● OBJECTIVE: Using the data below, repeat all of it precisely.

┄┄┄┄┄┄

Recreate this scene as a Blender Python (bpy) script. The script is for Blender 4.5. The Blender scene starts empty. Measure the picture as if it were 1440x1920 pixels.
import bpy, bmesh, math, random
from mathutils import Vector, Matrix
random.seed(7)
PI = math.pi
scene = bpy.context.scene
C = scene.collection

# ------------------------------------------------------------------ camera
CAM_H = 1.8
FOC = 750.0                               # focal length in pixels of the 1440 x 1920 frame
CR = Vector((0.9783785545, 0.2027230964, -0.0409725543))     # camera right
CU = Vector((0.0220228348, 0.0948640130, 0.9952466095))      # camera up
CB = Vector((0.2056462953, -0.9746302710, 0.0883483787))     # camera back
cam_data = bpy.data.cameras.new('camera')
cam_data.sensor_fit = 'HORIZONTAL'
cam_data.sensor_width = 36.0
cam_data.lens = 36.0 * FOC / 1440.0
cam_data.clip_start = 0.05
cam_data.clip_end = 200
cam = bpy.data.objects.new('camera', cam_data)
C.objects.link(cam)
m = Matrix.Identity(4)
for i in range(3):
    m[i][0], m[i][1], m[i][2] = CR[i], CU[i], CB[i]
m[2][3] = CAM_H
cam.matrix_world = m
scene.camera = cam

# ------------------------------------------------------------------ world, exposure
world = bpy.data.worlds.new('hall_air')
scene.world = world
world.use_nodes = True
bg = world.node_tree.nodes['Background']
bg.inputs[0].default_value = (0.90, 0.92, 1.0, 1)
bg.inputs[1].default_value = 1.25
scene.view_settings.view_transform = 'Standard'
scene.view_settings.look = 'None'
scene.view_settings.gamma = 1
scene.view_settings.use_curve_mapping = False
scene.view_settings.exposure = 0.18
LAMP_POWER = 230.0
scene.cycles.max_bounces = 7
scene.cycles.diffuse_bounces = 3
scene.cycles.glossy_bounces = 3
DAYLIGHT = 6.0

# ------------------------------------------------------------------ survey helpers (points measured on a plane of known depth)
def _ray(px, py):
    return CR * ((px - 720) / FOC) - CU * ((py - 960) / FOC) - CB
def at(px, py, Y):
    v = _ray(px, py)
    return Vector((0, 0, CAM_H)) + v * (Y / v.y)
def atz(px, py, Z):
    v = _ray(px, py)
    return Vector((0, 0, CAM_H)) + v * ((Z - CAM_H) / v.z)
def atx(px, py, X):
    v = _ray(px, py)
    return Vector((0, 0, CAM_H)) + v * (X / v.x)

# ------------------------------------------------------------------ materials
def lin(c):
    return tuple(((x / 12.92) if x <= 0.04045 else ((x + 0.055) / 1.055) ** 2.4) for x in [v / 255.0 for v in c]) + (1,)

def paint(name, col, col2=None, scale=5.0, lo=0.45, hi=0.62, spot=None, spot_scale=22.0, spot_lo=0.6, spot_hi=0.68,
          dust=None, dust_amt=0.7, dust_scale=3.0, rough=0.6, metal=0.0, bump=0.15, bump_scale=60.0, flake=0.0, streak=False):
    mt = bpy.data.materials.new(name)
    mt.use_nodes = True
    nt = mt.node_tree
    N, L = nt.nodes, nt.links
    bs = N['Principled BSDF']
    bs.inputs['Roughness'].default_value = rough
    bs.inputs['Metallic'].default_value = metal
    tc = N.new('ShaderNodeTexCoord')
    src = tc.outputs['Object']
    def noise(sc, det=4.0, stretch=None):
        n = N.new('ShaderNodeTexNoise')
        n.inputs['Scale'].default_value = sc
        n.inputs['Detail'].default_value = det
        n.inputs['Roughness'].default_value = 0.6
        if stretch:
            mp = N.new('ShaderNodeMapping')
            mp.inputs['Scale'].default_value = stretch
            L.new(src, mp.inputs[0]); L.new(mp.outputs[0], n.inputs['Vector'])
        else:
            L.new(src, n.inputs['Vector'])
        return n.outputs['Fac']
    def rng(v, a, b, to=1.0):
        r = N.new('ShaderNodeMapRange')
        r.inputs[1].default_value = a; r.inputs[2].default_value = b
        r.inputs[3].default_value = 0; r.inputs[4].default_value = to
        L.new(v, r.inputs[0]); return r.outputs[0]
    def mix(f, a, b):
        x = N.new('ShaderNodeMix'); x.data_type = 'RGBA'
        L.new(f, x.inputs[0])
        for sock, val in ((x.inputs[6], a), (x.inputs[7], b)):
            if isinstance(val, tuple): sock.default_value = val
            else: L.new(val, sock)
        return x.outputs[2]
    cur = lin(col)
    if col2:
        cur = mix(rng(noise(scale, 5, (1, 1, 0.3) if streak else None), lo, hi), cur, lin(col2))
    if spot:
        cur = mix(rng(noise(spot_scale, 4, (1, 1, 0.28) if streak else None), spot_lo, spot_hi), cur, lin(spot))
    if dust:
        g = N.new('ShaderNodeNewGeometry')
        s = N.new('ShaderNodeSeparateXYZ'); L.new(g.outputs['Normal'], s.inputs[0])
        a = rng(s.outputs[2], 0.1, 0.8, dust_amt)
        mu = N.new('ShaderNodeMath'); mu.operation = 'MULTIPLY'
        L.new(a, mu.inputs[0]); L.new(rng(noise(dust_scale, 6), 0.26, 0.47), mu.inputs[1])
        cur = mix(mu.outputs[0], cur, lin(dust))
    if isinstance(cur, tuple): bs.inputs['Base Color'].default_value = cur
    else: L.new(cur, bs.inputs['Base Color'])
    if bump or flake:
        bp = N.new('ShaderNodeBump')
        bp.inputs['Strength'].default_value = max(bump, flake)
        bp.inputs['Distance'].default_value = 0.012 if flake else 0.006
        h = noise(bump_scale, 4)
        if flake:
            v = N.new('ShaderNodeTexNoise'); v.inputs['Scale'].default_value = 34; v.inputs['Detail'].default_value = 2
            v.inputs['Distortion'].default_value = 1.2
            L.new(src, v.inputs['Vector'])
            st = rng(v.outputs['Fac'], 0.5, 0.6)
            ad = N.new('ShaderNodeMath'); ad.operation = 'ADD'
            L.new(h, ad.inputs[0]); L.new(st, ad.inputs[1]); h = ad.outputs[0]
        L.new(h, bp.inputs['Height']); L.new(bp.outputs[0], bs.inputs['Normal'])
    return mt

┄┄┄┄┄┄

● EXERCISE ANSWER:
Recreate this scene as a Blender Python (bpy) script. The script is for Blender 4.5. The Blender scene starts empty. Measure the picture as if it were 1440x1920 pixels.
import bpy, bmesh, math, random
from mathutils import Vector, Matrix
random.seed(7)
PI = math.pi
scene = bpy.context.scene
C = scene.collection

# ------------------------------------------------------------------ camera
CAM_H = 1.8
FOC = 750.0                               # focal length in pixels of the 1440 x 1920 frame
CR = Vector((0.9783785545, 0.2027230964, -0.0409725543))     # camera right
CU = Vector((0.0220228348, 0.0948640130, 0.9952466095))      # camera up
CB = Vector((0.2056462953, -0.9746302710, 0.0883483787))     # camera back
cam_data = bpy.data.cameras.new('camera')
cam_data.sensor_fit = 'HORIZONTAL'
cam_data.sensor_width = 36.0
cam_data.lens = 36.0 * FOC / 1440.0
cam_data.clip_start = 0.05
cam_data.clip_end = 200
cam = bpy.data.objects.new('camera', cam_data)
C.objects.link(cam)
m = Matrix.Identity(4)
for i in range(3):
    m[i][0], m[i][1], m[i][2] = CR[i], CU[i], CB[i]
m[2][3] = CAM_H
cam.matrix_world = m
scene.camera = cam

# ------------------------------------------------------------------ world, exposure
world = bpy.data.worlds.new('hall_air')
scene.world = world
world.use_nodes = True
bg = world.node_tree.nodes['Background']
bg.inputs[0].default_value = (0.90, 0.92, 1.0, 1)
bg.inputs[1].default_value = 1.25
scene.view_settings.view_transform = 'Standard'
scene.view_settings.look = 'None'
scene.view_settings.gamma = 1
scene.view_settings.use_curve_mapping = False
scene.view_settings.exposure = 0.18
LAMP_POWER = 230.0
scene.cycles.max_bounces = 7
scene.cycles.diffuse_bounces = 3
scene.cycles.glossy_bounces = 3
DAYLIGHT = 6.0

# ------------------------------------------------------------------ survey helpers (points measured on a plane of known depth)
def _ray(px, py):
    return CR * ((px - 720) / FOC) - CU * ((py - 960) / FOC) - CB
def at(px, py, Y):
    v = _ray(px, py)
    return Vector((0, 0, CAM_H)) + v * (Y / v.y)
def atz(px, py, Z):
    v = _ray(px, py)
    return Vector((0, 0, CAM_H)) + v * ((Z - CAM_H) / v.z)
def atx(px, py, X):
    v = _ray(px, py)
    return Vector((0, 0, CAM_H)) + v * (X / v.x)

# ------------------------------------------------------------------ materials
def lin(c):
    return tuple(((x / 12.92) if x <= 0.04045 else ((x + 0.055) / 1.055) ** 2.4) for x in [v / 255.0 for v in c]) + (1,)

def paint(name, col, col2=None, scale=5.0, lo=0.45, hi=0.62, spot=None, spot_scale=22.0, spot_lo=0.6, spot_hi=0.68,
          dust=None, dust_amt=0.7, dust_scale=3.0, rough=0.6, metal=0.0, bump=0.15, bump_scale=60.0, flake=0.0, streak=False):
    mt = bpy.data.materials.new(name)
    mt.use_nodes = True
    nt = mt.node_tree
    N, L = nt.nodes, nt.links
    bs = N['Principled BSDF']
    bs.inputs['Roughness'].default_value = rough
    bs.inputs['Metallic'].default_value = metal
    tc = N.new('ShaderNodeTexCoord')
    src = tc.outputs['Object']
    def noise(sc, det=4.0, stretch=None):
        n = N.new('ShaderNodeTexNoise')
        n.inputs['Scale'].default_value = sc
        n.inputs['Detail'].default_value = det
        n.inputs['Roughness'].default_value = 0.6
        if stretch:
            mp = N.new('ShaderNodeMapping')
            mp.inputs['Scale'].default_value = stretch
            L.new(src, mp.inputs[0]); L.new(mp.outputs[0], n.inputs['Vector'])
        else:
            L.new(src, n.inputs['Vector'])
        return n.outputs['Fac']
    def rng(v, a, b, to=1.0):
        r = N.new('ShaderNodeMapRange')
        r.inputs[1].default_value = a; r.inputs[2].default_value = b
        r.inputs[3].default_value = 0; r.inputs[4].default_value = to
        L.new(v, r.inputs[0]); return r.outputs[0]
    def mix(f, a, b):
        x = N.new('ShaderNodeMix'); x.data_type = 'RGBA'
        L.new(f, x.inputs[0])
        for sock, val in ((x.inputs[6], a), (x.inputs[7], b)):
            if isinstance(val, tuple): sock.default_value = val
            else: L.new(val, sock)
        return x.outputs[2]
    cur = lin(col)
    if col2:
        cur = mix(rng(noise(scale, 5, (1, 1, 0.3) if streak else None), lo, hi), cur, lin(col2))
    if spot:
        cur = mix(rng(noise(spot_scale, 4, (1, 1, 0.28) if streak else None), spot_lo, spot_hi), cur, lin(spot))
    if dust:
        g = N.new('ShaderNodeNewGeometry')
        s = N.new('ShaderNodeSeparateXYZ'); L.new(g.outputs['Normal'], s.inputs[0])
        a = rng(s.outputs[2], 0.1, 0.8, dust_amt)
        mu = N.new('ShaderNodeMath'); mu.operation = 'MULTIPLY'
        L.new(a, mu.inputs[0]); L.new(rng(noise(dust_scale, 6), 0.26, 0.47), mu.inputs[1])
        cur = mix(mu.outputs[0], cur, lin(dust))
    if isinstance(cur, tuple): bs.inputs['Base Color'].default_value = cur
    else: L.new(cur, bs.inputs['Base Color'])
    if bump or flake:
        bp = N.new('ShaderNodeBump')
        bp.inputs['Strength'].default_value = max(bump, flake)
        bp.inputs['Distance'].default_value = 0.012 if flake else 0.006
        h = noise(bump_scale, 4)
        if flake:
            v = N.new('ShaderNodeTexNoise'); v.inputs['Scale'].default_value = 34; v.inputs['Detail'].default_value = 2
            v.inputs['Distortion'].default_value = 1.2
            L.new(src, v.inputs['Vector'])
            st = rng(v.outputs['Fac'], 0.5, 0.6)
            ad = N.new('ShaderNodeMath'); ad.operation = 'ADD'
            L.new(h, ad.inputs[0]); L.new(st, ad.inputs[1]); h = ad.outputs[0]
        L.new(h, bp.inputs['Height']); L.new(bp.outputs[0], bs.inputs['Normal'])
    return mt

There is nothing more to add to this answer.